§ The request: Entries follow. Set all of them down as they stand.

§ Dataset entries:
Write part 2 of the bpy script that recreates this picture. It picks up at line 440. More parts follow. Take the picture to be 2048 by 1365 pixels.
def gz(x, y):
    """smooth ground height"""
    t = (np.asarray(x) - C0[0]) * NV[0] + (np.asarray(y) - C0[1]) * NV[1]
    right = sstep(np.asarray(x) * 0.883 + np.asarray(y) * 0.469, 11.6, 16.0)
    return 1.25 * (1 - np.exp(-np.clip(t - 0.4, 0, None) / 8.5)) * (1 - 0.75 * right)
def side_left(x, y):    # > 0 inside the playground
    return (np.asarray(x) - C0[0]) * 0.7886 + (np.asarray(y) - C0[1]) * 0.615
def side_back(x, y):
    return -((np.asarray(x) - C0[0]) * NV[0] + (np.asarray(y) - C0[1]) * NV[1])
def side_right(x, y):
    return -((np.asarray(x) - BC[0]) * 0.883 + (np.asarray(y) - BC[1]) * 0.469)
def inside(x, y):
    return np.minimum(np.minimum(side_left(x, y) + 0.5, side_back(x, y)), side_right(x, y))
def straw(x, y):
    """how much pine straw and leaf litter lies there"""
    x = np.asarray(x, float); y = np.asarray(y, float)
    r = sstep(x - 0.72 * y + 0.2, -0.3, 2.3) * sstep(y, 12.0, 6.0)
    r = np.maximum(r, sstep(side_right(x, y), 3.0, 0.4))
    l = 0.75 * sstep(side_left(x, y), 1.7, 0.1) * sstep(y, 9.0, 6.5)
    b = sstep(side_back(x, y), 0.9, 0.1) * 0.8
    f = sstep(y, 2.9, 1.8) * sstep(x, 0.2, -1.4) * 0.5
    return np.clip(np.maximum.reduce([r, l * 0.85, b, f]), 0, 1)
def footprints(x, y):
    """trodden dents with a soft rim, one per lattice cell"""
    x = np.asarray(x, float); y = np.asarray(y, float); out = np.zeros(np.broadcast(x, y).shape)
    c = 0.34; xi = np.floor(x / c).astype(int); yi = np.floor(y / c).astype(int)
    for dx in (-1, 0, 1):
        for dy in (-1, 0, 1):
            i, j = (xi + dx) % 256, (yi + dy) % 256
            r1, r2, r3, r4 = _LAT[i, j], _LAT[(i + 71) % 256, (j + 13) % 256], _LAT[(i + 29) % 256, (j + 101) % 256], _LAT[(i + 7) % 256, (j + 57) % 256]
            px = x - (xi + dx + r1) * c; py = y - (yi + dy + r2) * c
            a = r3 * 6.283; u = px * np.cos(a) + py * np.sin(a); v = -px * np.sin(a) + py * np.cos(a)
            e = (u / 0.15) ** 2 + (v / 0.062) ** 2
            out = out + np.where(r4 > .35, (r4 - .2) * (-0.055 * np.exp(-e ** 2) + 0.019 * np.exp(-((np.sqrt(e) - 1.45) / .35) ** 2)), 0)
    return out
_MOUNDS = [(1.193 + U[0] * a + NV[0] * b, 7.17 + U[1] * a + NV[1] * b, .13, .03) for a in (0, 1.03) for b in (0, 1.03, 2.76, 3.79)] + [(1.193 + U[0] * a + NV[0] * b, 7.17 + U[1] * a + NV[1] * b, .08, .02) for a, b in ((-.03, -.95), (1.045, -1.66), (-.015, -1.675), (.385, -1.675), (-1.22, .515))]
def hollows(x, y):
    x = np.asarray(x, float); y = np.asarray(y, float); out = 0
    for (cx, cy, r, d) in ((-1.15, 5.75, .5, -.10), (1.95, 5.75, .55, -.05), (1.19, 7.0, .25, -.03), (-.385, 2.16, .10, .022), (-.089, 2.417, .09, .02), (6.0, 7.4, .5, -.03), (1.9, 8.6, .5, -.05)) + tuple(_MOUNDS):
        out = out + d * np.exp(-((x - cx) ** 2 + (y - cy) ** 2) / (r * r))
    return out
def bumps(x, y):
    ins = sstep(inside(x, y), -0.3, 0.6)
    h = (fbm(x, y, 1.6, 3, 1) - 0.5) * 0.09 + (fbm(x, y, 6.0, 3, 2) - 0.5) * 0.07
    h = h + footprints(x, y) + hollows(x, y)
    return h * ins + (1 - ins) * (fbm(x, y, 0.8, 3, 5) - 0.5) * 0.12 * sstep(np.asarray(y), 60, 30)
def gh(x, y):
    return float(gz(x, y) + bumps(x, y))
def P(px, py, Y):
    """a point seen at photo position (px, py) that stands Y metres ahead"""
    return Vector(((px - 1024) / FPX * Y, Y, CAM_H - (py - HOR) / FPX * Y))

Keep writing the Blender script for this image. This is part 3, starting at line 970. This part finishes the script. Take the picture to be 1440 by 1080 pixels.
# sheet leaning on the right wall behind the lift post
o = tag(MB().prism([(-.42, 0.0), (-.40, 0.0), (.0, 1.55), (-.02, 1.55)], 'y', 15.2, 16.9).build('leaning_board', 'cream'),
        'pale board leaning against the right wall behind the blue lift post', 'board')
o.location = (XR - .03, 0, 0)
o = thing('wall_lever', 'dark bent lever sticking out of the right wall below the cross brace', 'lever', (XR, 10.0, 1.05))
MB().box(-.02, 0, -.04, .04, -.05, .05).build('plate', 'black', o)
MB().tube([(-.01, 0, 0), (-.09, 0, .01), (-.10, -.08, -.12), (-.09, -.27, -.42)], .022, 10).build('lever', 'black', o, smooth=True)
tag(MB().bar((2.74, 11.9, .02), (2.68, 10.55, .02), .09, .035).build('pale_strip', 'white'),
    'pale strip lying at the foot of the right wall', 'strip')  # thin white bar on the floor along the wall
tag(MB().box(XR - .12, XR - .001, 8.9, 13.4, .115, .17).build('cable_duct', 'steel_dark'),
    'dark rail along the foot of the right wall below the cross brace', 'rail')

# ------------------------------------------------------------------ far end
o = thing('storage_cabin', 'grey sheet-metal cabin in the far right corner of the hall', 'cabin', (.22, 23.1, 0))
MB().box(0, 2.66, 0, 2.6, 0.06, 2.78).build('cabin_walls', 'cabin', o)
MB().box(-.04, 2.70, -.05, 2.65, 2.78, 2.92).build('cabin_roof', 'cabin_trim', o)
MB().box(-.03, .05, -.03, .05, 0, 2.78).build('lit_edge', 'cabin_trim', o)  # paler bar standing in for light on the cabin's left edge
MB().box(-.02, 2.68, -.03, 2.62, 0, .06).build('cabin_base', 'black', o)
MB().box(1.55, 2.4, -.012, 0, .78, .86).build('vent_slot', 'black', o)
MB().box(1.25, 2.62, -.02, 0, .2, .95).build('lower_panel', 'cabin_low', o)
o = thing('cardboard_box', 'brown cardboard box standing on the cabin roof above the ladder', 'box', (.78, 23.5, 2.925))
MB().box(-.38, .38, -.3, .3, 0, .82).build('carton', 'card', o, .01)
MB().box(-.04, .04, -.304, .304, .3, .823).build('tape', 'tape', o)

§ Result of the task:
Write part 2 of the bpy script that recreates this picture. It picks up at line 440. More parts follow. Take the picture to be 2048 by 1365 pixels.
def gz(x, y):
    """smooth ground height"""
    t = (np.asarray(x) - C0[0]) * NV[0] + (np.asarray(y) - C0[1]) * NV[1]
    right = sstep(np.asarray(x) * 0.883 + np.asarray(y) * 0.469, 11.6, 16.0)
    return 1.25 * (1 - np.exp(-np.clip(t - 0.4, 0, None) / 8.5)) * (1 - 0.75 * right)
def side_left(x, y):    # > 0 inside the playground
    return (np.asarray(x) - C0[0]) * 0.7886 + (np.asarray(y) - C0[1]) * 0.615
def side_back(x, y):
    return -((np.asarray(x) - C0[0]) * NV[0] + (np.asarray(y) - C0[1]) * NV[1])
def side_right(x, y):
    return -((np.asarray(x) - BC[0]) * 0.883 + (np.asarray(y) - BC[1]) * 0.469)
def inside(x, y):
    return np.minimum(np.minimum(side_left(x, y) + 0.5, side_back(x, y)), side_right(x, y))
def straw(x, y):
    """how much pine straw and leaf litter lies there"""
    x = np.asarray(x, float); y = np.asarray(y, float)
    r = sstep(x - 0.72 * y + 0.2, -0.3, 2.3) * sstep(y, 12.0, 6.0)
    r = np.maximum(r, sstep(side_right(x, y), 3.0, 0.4))
    l = 0.75 * sstep(side_left(x, y), 1.7, 0.1) * sstep(y, 9.0, 6.5)
    b = sstep(side_back(x, y), 0.9, 0.1) * 0.8
    f = sstep(y, 2.9, 1.8) * sstep(x, 0.2, -1.4) * 0.5
    return np.clip(np.maximum.reduce([r, l * 0.85, b, f]), 0, 1)
def footprints(x, y):
    """trodden dents with a soft rim, one per lattice cell"""
    x = np.asarray(x, float); y = np.asarray(y, float); out = np.zeros(np.broadcast(x, y).shape)
    c = 0.34; xi = np.floor(x / c).astype(int); yi = np.floor(y / c).astype(int)
    for dx in (-1, 0, 1):
        for dy in (-1, 0, 1):
            i, j = (xi + dx) % 256, (yi + dy) % 256
            r1, r2, r3, r4 = _LAT[i, j], _LAT[(i + 71) % 256, (j + 13) % 256], _LAT[(i + 29) % 256, (j + 101) % 256], _LAT[(i + 7) % 256, (j + 57) % 256]
            px = x - (xi + dx + r1) * c; py = y - (yi + dy + r2) * c
            a = r3 * 6.283; u = px * np.cos(a) + py * np.sin(a); v = -px * np.sin(a) + py * np.cos(a)
            e = (u / 0.15) ** 2 + (v / 0.062) ** 2
            out = out + np.where(r4 > .35, (r4 - .2) * (-0.055 * np.exp(-e ** 2) + 0.019 * np.exp(-((np.sqrt(e) - 1.45) / .35) ** 2)), 0)
    return out
_MOUNDS = [(1.193 + U[0] * a + NV[0] * b, 7.17 + U[1] * a + NV[1] * b, .13, .03) for a in (0, 1.03) for b in (0, 1.03, 2.76, 3.79)] + [(1.193 + U[0] * a + NV[0] * b, 7.17 + U[1] * a + NV[1] * b, .08, .02) for a, b in ((-.03, -.95), (1.045, -1.66), (-.015, -1.675), (.385, -1.675), (-1.22, .515))]
def hollows(x, y):
    x = np.asarray(x, float); y = np.asarray(y, float); out = 0
    for (cx, cy, r, d) in ((-1.15, 5.75, .5, -.10), (1.95, 5.75, .55, -.05), (1.19, 7.0, .25, -.03), (-.385, 2.16, .10, .022), (-.089, 2.417, .09, .02), (6.0, 7.4, .5, -.03), (1.9, 8.6, .5, -.05)) + tuple(_MOUNDS):
        out = out + d * np.exp(-((x - cx) ** 2 + (y - cy) ** 2) / (r * r))
    return out
def bumps(x, y):
    ins = sstep(inside(x, y), -0.3, 0.6)
    h = (fbm(x, y, 1.6, 3, 1) - 0.5) * 0.09 + (fbm(x, y, 6.0, 3, 2) - 0.5) * 0.07
    h = h + footprints(x, y) + hollows(x, y)
    return h * ins + (1 - ins) * (fbm(x, y, 0.8, 3, 5) - 0.5) * 0.12 * sstep(np.asarray(y), 60, 30)
def gh(x, y):
    return float(gz(x, y) + bumps(x, y))
def P(px, py, Y):
    """a point seen at photo position (px, py) that stands Y metres ahead"""
    return Vector(((px - 1024) / FPX * Y, Y, CAM_H - (py - HOR) / FPX * Y))

Keep writing the Blender script for this image. This is part 3, starting at line 970. This part finishes the script. Take the picture to be 1440 by 1080 pixels.
# sheet leaning on the right wall behind the lift post
o = tag(MB().prism([(-.42, 0.0), (-.40, 0.0), (.0, 1.55), (-.02, 1.55)], 'y', 15.2, 16.9).build('leaning_board', 'cream'),
        'pale board leaning against the right wall behind the blue lift post', 'board')
o.location = (XR - .03, 0, 0)
o = thing('wall_lever', 'dark bent lever sticking out of the right wall below the cross brace', 'lever', (XR, 10.0, 1.05))
MB().box(-.02, 0, -.04, .04, -.05, .05).build('plate', 'black', o)
MB().tube([(-.01, 0, 0), (-.09, 0, .01), (-.10, -.08, -.12), (-.09, -.27, -.42)], .022, 10).build('lever', 'black', o, smooth=True)
tag(MB().bar((2.74, 11.9, .02), (2.68, 10.55, .02), .09, .035).build('pale_strip', 'white'),
    'pale strip lying at the foot of the right wall', 'strip')  # thin white bar on the floor along the wall
tag(MB().box(XR - .12, XR - .001, 8.9, 13.4, .115, .17).build('cable_duct', 'steel_dark'),
    'dark rail along the foot of the right wall below the cross brace', 'rail')

# ------------------------------------------------------------------ far end
o = thing('storage_cabin', 'grey sheet-metal cabin in the far right corner of the hall', 'cabin', (.22, 23.1, 0))
MB().box(0, 2.66, 0, 2.6, 0.06, 2.78).build('cabin_walls', 'cabin', o)
MB().box(-.04, 2.70, -.05, 2.65, 2.78, 2.92).build('cabin_roof', 'cabin_trim', o)
MB().box(-.03, .05, -.03, .05, 0, 2.78).build('lit_edge', 'cabin_trim', o)  # paler bar standing in for light on the cabin's left edge
MB().box(-.02, 2.68, -.03, 2.62, 0, .06).build('cabin_base', 'black', o)
MB().box(1.55, 2.4, -.012, 0, .78, .86).build('vent_slot', 'black', o)
MB().box(1.25, 2.62, -.02, 0, .2, .95).build('lower_panel', 'cabin_low', o)
o = thing('cardboard_box', 'brown cardboard box standing on the cabin roof above the ladder', 'box', (.78, 23.5, 2.925))
MB().box(-.38, .38, -.3, .3, 0, .82).build('carton', 'card', o, .01)
MB().box(-.04, .04, -.304, .304, .3, .823).build('tape', 'tape', o)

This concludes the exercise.